Vacancies and oxidation of 2D group-IV monochalcogenides

TL;DR

This study uses density-functional theory to analyze vacancies and oxidation in 2D group-IV monochalcogenides, revealing their relative stability against oxidation and potential defect treatments.

Contribution

It provides the first detailed theoretical investigation of oxygen defects in SnS, SnSe, GeS, and GeSe monolayers, highlighting defect stability and electronic structure preservation.

Findings

Oxygen can substitute for chalcogens, maintaining electronic properties.

Monochalcogenides are less prone to oxidation than phosphorene.

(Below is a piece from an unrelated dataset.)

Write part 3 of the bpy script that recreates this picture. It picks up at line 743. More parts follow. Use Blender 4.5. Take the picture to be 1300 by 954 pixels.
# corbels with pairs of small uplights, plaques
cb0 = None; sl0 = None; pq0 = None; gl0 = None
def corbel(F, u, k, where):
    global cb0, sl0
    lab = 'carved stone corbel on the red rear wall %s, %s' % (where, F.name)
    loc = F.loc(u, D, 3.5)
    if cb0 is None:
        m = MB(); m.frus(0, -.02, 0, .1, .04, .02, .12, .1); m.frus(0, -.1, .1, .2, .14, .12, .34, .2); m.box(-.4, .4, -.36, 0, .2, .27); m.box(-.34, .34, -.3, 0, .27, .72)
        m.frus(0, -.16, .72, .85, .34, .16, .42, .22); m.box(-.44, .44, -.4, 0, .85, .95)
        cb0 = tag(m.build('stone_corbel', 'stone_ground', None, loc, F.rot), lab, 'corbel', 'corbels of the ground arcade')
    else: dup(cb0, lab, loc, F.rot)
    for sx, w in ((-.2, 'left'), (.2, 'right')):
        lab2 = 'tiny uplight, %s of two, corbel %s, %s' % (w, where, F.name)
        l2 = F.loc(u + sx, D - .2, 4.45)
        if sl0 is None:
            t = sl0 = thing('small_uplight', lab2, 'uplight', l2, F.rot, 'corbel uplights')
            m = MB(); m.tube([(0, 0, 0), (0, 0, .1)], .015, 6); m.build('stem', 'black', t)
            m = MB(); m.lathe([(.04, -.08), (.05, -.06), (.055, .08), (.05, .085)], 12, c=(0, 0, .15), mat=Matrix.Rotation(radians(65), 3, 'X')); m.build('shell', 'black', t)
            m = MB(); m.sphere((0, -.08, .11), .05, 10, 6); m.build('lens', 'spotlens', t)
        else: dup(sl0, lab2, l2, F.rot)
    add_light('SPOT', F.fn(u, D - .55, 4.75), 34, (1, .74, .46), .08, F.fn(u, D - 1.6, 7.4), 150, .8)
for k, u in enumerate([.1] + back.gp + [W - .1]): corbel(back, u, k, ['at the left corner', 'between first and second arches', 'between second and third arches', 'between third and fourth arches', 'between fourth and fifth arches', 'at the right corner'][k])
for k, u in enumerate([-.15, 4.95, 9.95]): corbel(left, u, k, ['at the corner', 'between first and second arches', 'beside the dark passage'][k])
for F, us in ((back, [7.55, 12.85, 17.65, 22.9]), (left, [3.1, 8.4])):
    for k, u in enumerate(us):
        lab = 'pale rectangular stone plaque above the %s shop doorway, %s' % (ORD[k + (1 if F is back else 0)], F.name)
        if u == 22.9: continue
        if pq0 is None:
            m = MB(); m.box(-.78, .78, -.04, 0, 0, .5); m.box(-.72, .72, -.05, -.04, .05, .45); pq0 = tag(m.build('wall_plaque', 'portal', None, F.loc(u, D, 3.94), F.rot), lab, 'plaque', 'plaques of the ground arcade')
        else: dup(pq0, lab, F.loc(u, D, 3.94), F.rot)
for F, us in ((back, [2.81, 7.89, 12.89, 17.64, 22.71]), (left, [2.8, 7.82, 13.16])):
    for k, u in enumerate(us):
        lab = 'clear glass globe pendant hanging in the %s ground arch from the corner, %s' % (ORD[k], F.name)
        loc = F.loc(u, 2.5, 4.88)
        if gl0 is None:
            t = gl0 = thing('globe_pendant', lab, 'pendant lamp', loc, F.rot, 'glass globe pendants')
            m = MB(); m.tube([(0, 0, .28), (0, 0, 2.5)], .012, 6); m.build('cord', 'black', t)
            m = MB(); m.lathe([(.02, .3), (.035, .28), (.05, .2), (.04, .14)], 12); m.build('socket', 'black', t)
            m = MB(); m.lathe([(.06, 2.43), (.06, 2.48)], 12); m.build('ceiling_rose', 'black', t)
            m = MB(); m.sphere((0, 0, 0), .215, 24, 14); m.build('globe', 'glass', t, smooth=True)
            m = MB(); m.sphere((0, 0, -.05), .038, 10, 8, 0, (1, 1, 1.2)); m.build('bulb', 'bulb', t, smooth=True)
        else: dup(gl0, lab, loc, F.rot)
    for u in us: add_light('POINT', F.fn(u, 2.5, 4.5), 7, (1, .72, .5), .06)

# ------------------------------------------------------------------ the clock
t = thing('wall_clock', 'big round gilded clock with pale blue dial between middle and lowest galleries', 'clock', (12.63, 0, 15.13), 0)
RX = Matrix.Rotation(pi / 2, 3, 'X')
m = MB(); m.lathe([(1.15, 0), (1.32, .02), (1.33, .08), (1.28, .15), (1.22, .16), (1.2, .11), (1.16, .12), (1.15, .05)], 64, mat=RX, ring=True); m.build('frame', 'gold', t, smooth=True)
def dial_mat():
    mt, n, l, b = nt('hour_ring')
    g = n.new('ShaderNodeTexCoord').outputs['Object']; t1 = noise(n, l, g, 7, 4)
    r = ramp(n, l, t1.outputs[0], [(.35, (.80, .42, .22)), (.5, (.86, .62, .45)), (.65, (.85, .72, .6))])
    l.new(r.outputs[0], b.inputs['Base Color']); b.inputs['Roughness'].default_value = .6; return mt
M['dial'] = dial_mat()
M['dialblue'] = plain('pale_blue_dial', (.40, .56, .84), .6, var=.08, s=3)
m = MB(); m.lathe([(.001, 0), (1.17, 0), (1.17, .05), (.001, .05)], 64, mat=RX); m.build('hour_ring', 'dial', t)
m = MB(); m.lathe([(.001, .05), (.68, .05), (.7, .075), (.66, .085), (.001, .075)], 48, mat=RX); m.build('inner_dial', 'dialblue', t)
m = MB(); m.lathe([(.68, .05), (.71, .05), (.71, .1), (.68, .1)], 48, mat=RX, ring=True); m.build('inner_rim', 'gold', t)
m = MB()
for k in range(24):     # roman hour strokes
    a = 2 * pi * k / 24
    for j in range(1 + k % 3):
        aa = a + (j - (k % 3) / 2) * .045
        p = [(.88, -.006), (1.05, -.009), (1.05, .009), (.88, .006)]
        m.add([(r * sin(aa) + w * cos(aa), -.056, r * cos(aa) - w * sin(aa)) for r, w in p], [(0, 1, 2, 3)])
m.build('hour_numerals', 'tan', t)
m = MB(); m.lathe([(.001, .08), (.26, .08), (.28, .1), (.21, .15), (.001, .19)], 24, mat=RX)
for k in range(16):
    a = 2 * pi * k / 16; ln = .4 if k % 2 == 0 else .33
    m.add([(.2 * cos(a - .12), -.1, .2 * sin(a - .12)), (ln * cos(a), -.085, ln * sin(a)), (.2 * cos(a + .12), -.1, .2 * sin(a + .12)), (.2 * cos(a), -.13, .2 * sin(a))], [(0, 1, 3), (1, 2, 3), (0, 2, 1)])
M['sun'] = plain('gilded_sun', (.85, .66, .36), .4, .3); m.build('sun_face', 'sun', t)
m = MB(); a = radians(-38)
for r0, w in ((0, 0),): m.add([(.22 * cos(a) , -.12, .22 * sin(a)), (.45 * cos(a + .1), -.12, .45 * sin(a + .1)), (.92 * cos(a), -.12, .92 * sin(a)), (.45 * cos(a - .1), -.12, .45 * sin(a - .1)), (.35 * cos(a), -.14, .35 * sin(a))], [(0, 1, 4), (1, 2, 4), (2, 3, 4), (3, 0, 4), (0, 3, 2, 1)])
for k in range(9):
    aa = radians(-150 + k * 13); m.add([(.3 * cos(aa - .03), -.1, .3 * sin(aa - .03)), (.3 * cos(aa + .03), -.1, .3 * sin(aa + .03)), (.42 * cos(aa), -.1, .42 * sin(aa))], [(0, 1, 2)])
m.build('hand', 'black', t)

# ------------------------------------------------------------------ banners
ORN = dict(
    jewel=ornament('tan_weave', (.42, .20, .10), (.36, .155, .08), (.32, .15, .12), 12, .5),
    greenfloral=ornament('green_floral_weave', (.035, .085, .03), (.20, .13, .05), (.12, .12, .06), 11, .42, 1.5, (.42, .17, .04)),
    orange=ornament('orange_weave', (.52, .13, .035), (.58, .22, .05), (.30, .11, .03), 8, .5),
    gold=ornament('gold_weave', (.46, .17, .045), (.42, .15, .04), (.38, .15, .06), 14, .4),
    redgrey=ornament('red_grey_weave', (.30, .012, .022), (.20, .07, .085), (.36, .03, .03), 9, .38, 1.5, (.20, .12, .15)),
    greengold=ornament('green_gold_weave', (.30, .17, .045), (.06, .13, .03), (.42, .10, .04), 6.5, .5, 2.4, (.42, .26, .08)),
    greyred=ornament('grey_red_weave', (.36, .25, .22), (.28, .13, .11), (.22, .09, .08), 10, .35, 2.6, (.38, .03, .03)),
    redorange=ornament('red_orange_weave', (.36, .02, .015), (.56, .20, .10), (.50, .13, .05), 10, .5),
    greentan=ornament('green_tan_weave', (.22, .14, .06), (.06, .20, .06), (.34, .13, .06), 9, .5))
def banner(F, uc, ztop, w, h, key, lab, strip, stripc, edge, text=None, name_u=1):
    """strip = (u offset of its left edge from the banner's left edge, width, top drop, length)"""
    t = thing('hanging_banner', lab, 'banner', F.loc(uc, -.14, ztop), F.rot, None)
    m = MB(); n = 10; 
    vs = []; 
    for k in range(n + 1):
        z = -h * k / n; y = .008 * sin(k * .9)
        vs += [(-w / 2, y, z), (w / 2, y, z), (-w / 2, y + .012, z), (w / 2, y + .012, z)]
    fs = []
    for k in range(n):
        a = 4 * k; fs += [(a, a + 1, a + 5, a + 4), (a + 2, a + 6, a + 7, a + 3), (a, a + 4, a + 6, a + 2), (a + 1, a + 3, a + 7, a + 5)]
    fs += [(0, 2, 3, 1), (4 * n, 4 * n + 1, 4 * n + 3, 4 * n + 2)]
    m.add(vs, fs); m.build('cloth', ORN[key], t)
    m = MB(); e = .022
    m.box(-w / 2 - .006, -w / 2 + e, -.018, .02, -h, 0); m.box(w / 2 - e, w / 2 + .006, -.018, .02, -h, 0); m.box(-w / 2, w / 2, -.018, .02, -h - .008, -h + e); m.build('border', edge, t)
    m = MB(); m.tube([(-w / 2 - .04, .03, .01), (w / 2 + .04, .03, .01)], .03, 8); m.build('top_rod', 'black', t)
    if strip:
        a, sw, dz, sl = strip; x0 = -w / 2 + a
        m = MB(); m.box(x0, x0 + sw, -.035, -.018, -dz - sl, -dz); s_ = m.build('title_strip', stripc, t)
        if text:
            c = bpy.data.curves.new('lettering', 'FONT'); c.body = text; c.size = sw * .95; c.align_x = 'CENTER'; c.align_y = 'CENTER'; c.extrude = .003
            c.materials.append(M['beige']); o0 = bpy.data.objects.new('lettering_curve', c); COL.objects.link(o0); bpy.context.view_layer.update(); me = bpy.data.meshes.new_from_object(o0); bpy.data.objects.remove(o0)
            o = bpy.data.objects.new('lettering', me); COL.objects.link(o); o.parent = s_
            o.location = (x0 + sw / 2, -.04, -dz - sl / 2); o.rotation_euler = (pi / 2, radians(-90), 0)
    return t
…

Annealing may mitigate defect-related loss mechanisms.

Abstract

Point defects in the binary group-IV monochalcogenide monolayers of SnS, SnSe, GeS, GeSe are investigated using density-functional-theory calculations. Several stable configurations are found for oxygen defects, however we give evidence that these materials are less prone to oxidation than phosphorene, with which monochalcogenides are isoelectronic and share the same orthorhombic structure. Concurrent oxygen defects are expected to be vacancies and substitutional oxygen. We show that it is energetically favorable oxygen be incorporated into the layers substituting for a chalcogen (O S/Se defects), and different from most of the other defects investigated, this defect preserves the electronic structure of the material. Thus, we suggest that annealing treatments can be useful for the treatment of functional materials where loss mechanisms due to the presence of defects are undesirable.